Now Henry’d throw that spinach swiftly to the floor (“UH-OH”). Still, he’s really into that cd, particularly Jimmy Crack Corn, which is a song that Abraham Lincoln also loved to dance to while in his car seat, coincidentally, and later, play upon his banjo. I know this because of Wikipedia.
Old Paint
My current favorite is “I Ride an Old Paint.” It talks about dogies, which are something that my own dad always sang about (though he did the Roy Rogers version.)
This song is really moving and plaintive. Listen to it, really listen to the words. The great thing about these American ballads is that they are so familiar, but there are stories behind all of them, political stories, stories told through vernacular language, double meaning. Reading through interpretations teaches so much about history and culture and attitudes. Getting to know these songs is like eating except you can do it on long trips in the car without worrying about grinding crumbs into the upholstery.
Below, I’ll put my questions about I Ride an Old Paint, as well as some of the answers I’ve found. (I’ve been singing the song to myself a whole lot.)
I can’t find Seeger singing it in a way that I can embed so here are some Wainrights:
a. What’s an Old Paint? It’s a Pinto, ie, a horse that looks like it’s been splashed by paint. For some reason we (you know, me and the cowboys: we) normally call them by the Spanish name.
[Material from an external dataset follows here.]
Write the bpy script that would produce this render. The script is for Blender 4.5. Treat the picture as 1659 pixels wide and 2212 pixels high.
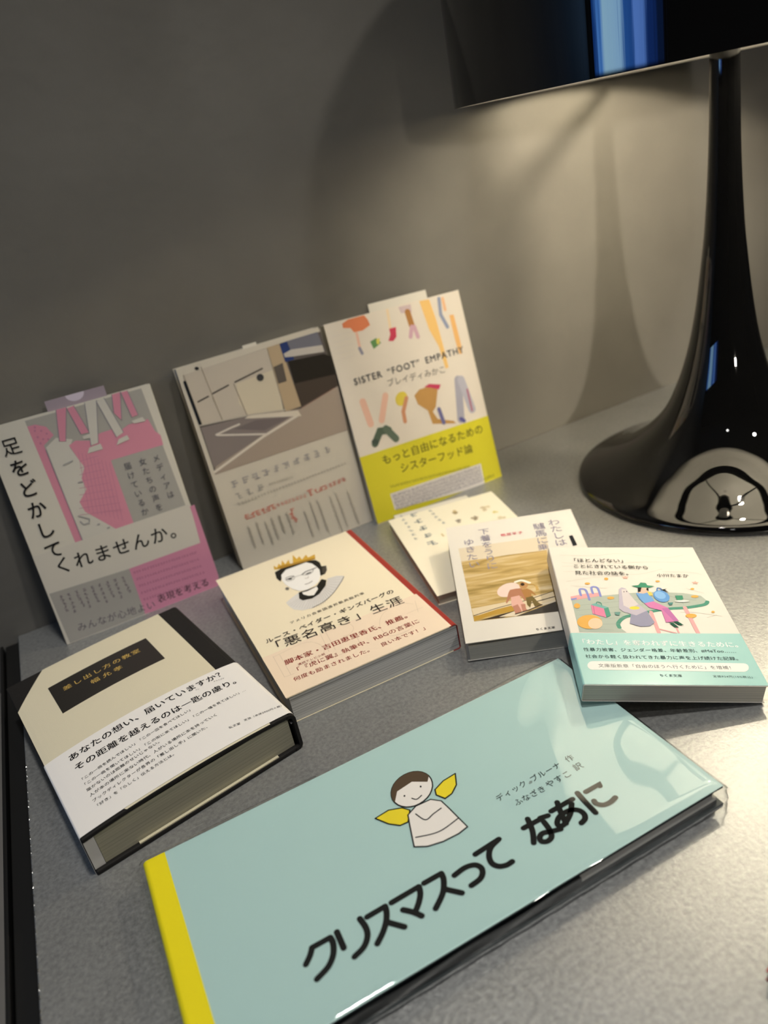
import bpy, bmesh, math, random
from mathutils import Matrix, Vector
from mathutils.geometry import tessellate_polygon

for o in list(bpy.data.objects):
    bpy.data.objects.remove(o)
S = bpy.context.scene
COL = S.collection
R = math.radians

# ------------------------------------------------------------------ camera
cam_data = bpy.data.cameras.new('camera')
cam = bpy.data.objects.new('camera', cam_data)
COL.objects.link(cam)
cr, cu, cb = (0.874935, -0.448395, -0.182841), (0.345365, 0.313154, 0.88468), (-0.339428, -0.837184, 0.428849)
cam.matrix_world = Matrix(((cr[0], cu[0], cb[0], 0.09237), (cr[1], cu[1], cb[1], -0.69511), (cr[2], cu[2], cb[2], 0.33711), (0, 0, 0, 1)))
cam_data.sensor_fit = 'VERTICAL'
cam_data.sensor_height = 36.0
cam_data.lens = 27.8868
cam_data.clip_start = 0.02
cam_data.clip_end = 30
cam_data.dof.use_dof = True
cam_data.dof.focus_distance = 0.49
cam_data.dof.aperture_fstop = 6.0
S.camera = cam

# ------------------------------------------------------------------ colour management and world
S.view_settings.view_transform = 'Standard'
S.view_settings.look = 'None'
S.view_settings.gamma = 1.0
S.view_settings.use_curve_mapping = False
S.view_settings.exposure = 0.0
W = bpy.data.worlds.new('room_air')
S.world = W
W.use_nodes = True
W.node_tree.nodes['Background'].inputs[0].default_value = (0.9, 0.88, 0.84, 1)
W.node_tree.nodes['Background'].inputs[1].default_value = 0.02

# ------------------------------------------------------------------ room lights (ceiling spots; the table lamp has its own bulb)
def spot(name, loc, aim, watts, angle, blend, radius, color):
    d = bpy.data.lights.new(name, 'SPOT')
    d.energy, d.spot_size, d.spot_blend, d.shadow_soft_size, d.color = watts, R(angle), blend, radius, color
    o = bpy.data.objects.new(name, d)
    COL.objects.link(o)
    o.location = loc
    o.rotation_euler = (Vector(aim) - Vector(loc)).to_track_quat('-Z', 'Y').to_euler()
    return o

spot('ceiling_spot_front', (1.0, -1.9, 1.80), (0.35, -0.15, 0.15), 36, 40, 0.5, 0.08, (1.0, 0.96, 0.91))
spot('ceiling_spot_left', (-0.5, -1.5, 1.75), (0.15, -0.2, 0.05), 5, 44, 0.7, 0.06, (1.0, 0.97, 0.93))
spot('ceiling_spot_over_table', (0.27, -0.50, 1.78), (0.28, -0.46, 0.0), 65, 50, 0.8, 0.07, (1.0, 0.97, 0.92))
spot('low_wall_spot', (-0.05, -2.6, 0.56), (0.66, 0.0, 0.13), 125, 13, 0.75, 0.04, (1.0, 0.91, 0.76))
LAMP_STRENGTH = 2550.0
WINDOW_STRENGTH = 5.0
# cover frames: top-left corner of the cover (m), rotation columns (right, up the page, outward), width, height, thickness (mm)
FRAME={
 'bunko_pool':((0.38884, -0.26633, 0.03985),[[0.85835, 0.50195, 0.10622], [-0.48794, 0.86262, -0.13344], [-0.15861, 0.0627, 0.98535]],105.0,148.0,14.8),
 'bunko_dolls':((0.35873, -0.16577, 0.0306),[[0.89427, 0.44688, -0.02398], [-0.44714, 0.89001, -0.08919], [-0.01852, 0.09048, 0.99573]],105.0,148.0,16.4),
 'bunko_cream':((0.34665, -0.07379, 0.00863),[[0.97642, 0.2159, 0.0], [-0.2159, 0.97642, 0.0], [0.0, 0.0, 1.0]],105.0,149.7,8.6),
 'portrait_book':((0.17653, -0.08105, 0.02085),[[0.99939, 0.03498, 0.0], [-0.03498, 0.99939, 0.0], [0.0, 0.0, 1.0]],128.6,192.7,20.9),
 'hardcover':((0.00342, -0.13128, 0.02748),[[0.98757, -0.15718, 0.0], [0.15718, 0.98757, 0.0], [0.0, 0.0, 1.0]],135.4,191.5,27.5),
 'pink_book':((0.05025, -0.0152, 0.18495),[[0.99985, 0.01621, -0.00674], [-0.00969, 0.18924, -0.98188], [-0.01464, 0.9818, 0.18937]],133.4,188.4,18.0),
 'street_book':((0.20772, -0.01525, 0.18814),[[1.0, -0.00201, -0.00222], [-0.00186, 0.16144, -0.98688], [0.00234, 0.98688, 0.16143]],134.1,190.6,18.0),
 'yellow_book':((0.34757, -0.01394, 0.18848),[[0.99952, 0.02842, -0.01224], [-0.01831, 0.22446, -0.97431], [-0.02495, 0.97407, 0.22488]],143.6,193.5,18.0),
 'picture_book':((0.05843, -0.3413, 0.01323),[[0.99984, 0.01814, 0.0], [-0.01814, 0.99984, 0.0], [0.0, 0.0, 1.0]],273.6,134.5,13.2),
}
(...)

b. Is Dan a good name for a horse? I mean, if my friends had horses, 2/3 of them would be named Dan. But back then? Dan was and is the perfect name for a horse; don’t overthink everything!
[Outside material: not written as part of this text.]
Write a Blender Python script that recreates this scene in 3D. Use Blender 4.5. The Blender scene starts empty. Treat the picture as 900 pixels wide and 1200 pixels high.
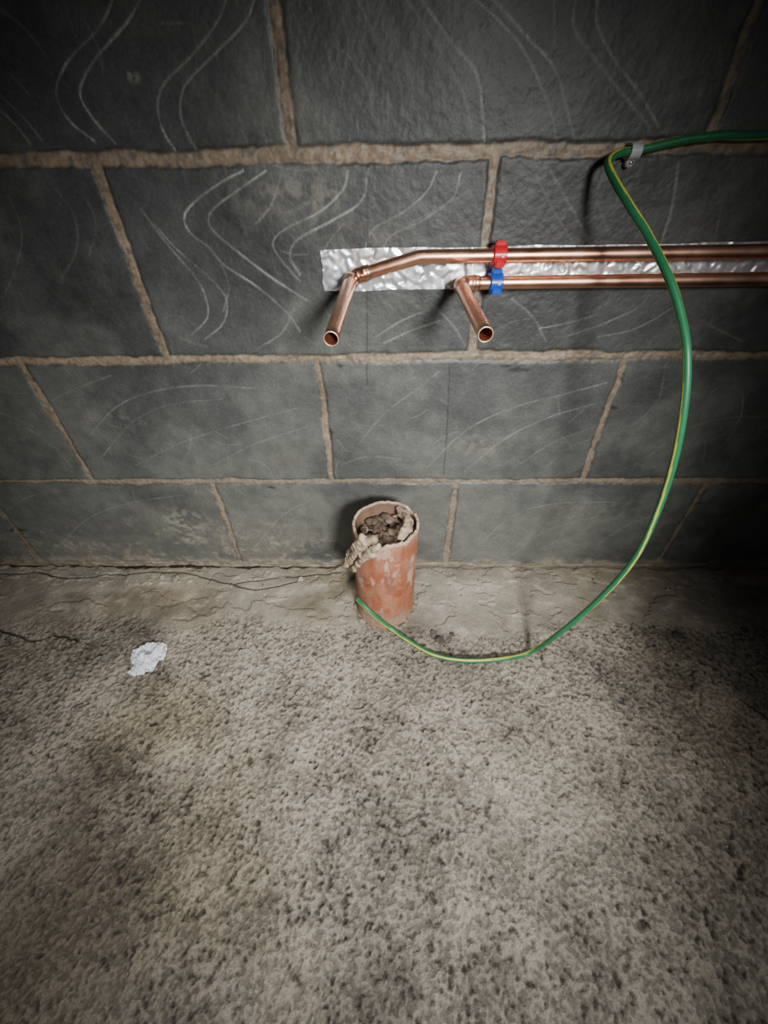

c. What’s a hooleyann? The houlighan is specific rope throw to catch corralled horses.
d. Who are Fiery and Snuffy? It’s “the” fiery and snuffy, ie, nominal adjectives, not given names. The fiery and snuffy are either colors of horses (pintos and buff ones), or more likely, personalities. The fiery and the snuffy dogies would be likely to cause a stampede, so you ride around them slow. That said, if I ever have twins, Fiery and Snuffy it is.
e. What are dogies, again? Dogies are calves without mamas, perhaps called that because they had to have grass too soon instead of milk, and their bellies swelled way up. They are tiny cows with no parents and matted tails and raw backs and bad gas and no one to give them gripe water. “Dough guts.”Oh, dear.
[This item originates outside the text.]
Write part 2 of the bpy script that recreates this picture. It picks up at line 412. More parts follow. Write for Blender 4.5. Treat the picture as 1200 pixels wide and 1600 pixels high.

f. And what is this song really about? It’s apparently a song sung to cattle to calm them at night.
“Keep a movin’ Dan, don’t you listen to him Dan, he’s a devil not a man….”
I don’t think it’s Pete Seeger, but it’s what I sing to my horse when I’m out with the dogies, watching the blue shadows on the trails, and begging not to be fenced in.
I heard this song at a theatre in DC at a cabaret evening years ago. The actress introduced it by saying that she’d sung it to calm her dying father – he’d always liked western songs. It made such an impression that when I got home that night I looked it up, found a version that matched her’s, learned it, and started singing it to the kids the next day. Isn’t it beautiful? As always, thanks for your lovely writing, Meredith.
May I suggest So Long, It’s Been Good to Know You?
Wow — that is pretty amazing story. It made me weepy! We also have “So Long” on the compilation we have! It’s a good one.
I went through a similar 0ld Songbook phase via Dan Zanes. I don’t think he ever did this one, though. The song I used to like to sing to the boy in utero and all through his infancy was Wild Mountain Thyme.
I second the suggestion for So Long It’s Been Good to Know You (which I learned via DZ). It’s a good ‘un.
Please oh please e-mail me your mailing address because I have a CD that I have to send you right away!!!!
Dan is a mule…
Dan is a male donkey; a female donkey is a jenny.
A male donkey is also a “jack.” Hence, jackass.